Freitag acknowledges that, because full HLS global coverage is achieved roughly every two-to-three days, it's not always clear what observations will be available on a given day. To remedy that, users are encouraged to turn on the HLS true color imagery as well as the orbital paths for Landsat 8 and 9 and Sentinel 2A and 2B so they can see where the false color composite observations will be available. (Note: Data from Landsat 9 were incorporated into the HLS L30 product on May 17, 2022, in the forward mode. That means Landsat 9 data are available only from May 17 to the present. Freitag's colleagues are processing Landsat 9 data back to January 1, 2022, and plan to add it into the HLS data holdings in the next few months.)
"This should at least give users an idea of where data are expected on a given day; then they can zoom in and look at the data," he said.
And speaking of zooming in, the HLS false color composite data are not available at a global zoom level in FIRMS.
"HLS false color composite imagery supports zoom levels 10-to-14 in the FIRMS US/Canada interface, which means [users] have to get closer to the state level before they can actually start seeing the false color composite layer visualized," Freitag said. "A reason for that is if you're trying to pull 1,000 tiles, it's going to be very slow and that doesn't result in a good user experience. We've tried to find a balance where users will get visuals in a reasonable timeframe and be able to visualize an area large enough for fire monitoring."
Freitag's use of the term "tiles" refers to the HLS false color composite imagery tiles created dynamically in the cloud as clients request them. HLS is the first NASA Earth observation product fully processed and distributed in the cloud and it leverages several cloud-native standards. For example, products are distributed as Cloud Optimized GeoTIFFs (or COGs), which can be used in GIS applications, and include SpatioTemporal Asset Catalog (STAC) metadata. These open cloud-native standards offer exciting new approaches to delivering insights from the data through on-demand applications such as FIRMS. (Note: For a detailed description of how the tiles are created, see Getting a FIRMS Grip on Forest Fires on the IMPACT blog.)

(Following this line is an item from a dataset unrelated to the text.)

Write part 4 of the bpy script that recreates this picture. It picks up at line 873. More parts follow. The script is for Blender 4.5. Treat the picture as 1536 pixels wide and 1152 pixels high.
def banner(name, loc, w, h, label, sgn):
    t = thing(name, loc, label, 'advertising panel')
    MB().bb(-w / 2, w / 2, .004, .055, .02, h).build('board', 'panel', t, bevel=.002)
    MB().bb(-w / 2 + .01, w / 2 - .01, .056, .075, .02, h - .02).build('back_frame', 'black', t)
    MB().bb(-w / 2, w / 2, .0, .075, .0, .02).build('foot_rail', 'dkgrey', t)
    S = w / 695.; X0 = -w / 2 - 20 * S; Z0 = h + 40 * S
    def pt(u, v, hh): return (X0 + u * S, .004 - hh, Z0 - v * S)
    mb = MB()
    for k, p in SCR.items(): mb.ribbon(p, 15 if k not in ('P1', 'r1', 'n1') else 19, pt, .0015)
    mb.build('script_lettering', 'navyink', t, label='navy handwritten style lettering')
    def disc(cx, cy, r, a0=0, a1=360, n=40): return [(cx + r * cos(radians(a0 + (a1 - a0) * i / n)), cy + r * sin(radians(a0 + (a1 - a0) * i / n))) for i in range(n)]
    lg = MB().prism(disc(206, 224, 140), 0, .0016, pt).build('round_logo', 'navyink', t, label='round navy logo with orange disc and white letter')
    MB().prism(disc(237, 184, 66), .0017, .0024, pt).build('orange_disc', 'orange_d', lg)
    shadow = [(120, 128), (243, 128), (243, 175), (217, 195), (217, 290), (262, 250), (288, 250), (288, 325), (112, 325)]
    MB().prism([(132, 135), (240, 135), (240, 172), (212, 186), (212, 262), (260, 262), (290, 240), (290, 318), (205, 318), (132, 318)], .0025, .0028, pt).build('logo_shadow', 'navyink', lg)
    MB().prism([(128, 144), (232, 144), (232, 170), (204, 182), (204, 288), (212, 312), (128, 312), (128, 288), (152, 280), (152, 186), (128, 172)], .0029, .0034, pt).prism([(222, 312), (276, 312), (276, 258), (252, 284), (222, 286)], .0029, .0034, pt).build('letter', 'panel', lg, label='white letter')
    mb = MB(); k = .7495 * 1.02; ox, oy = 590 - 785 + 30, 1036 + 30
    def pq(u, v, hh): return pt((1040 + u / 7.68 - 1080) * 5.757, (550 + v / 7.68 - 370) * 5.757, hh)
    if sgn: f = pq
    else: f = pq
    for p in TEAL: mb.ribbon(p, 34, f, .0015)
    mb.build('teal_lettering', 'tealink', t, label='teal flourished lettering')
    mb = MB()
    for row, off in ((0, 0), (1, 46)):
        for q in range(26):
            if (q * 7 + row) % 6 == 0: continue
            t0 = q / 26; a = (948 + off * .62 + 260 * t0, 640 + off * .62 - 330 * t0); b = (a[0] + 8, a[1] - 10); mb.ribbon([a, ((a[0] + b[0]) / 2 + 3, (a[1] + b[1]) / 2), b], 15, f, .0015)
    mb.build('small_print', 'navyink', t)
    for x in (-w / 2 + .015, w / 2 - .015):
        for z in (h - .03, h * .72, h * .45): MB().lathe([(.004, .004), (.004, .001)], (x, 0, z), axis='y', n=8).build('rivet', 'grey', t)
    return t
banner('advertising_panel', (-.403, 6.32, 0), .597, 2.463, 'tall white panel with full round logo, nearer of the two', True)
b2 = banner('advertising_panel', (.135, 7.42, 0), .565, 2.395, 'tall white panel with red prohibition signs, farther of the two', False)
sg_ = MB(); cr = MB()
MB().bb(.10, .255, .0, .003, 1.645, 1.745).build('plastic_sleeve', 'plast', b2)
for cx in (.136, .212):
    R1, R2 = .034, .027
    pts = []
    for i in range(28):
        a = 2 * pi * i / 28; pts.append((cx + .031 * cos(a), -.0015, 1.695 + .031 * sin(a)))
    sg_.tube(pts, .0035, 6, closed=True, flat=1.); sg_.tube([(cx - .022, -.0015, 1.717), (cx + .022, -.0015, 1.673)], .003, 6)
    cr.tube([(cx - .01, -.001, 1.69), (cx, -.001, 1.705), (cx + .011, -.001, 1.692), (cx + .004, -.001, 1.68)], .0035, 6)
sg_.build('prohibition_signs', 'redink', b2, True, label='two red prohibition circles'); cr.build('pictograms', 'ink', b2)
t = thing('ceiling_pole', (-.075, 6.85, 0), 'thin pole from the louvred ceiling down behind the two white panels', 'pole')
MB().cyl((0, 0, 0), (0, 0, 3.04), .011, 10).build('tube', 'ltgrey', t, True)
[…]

"We've developed our entire production workflow and data distribution in the cloud," said Freitag. "We've generated the products as COGs, which allowed us to develop the dynamic tiler that has been integrated into FIRMS. The fact that the data are cloud-native, stored in the cloud, and served from the cloud, is significant, as it allows users to dynamically grab that data on the fly and generate these false color composites."
It's also significant in that, by being cloud-native, HLS is serving as something of a test case for NASA as it works to transition its Earth science data and data systems into the cloud and develop the next generation of tools and services for visualizing Earth observation data.
"We're expecting larger volumes of data over the next few years with NASA's joint mission with the Indian Space Research Organization (NISAR) and the Surface Water and Ocean Topography (SWOT) mission, both of which are going to be on the order of 20 to 50 TB of data per day. So, having this data physically in a location somewhere within NASA's existing data systems is likely to become a bit unwieldy," Freitag said. "We're starting to migrate all that processing and all of that data storage into the cloud and that's really what we're trying to do with HLS—to be that pioneering mission for future cloud-based data production and visualization services at NASA."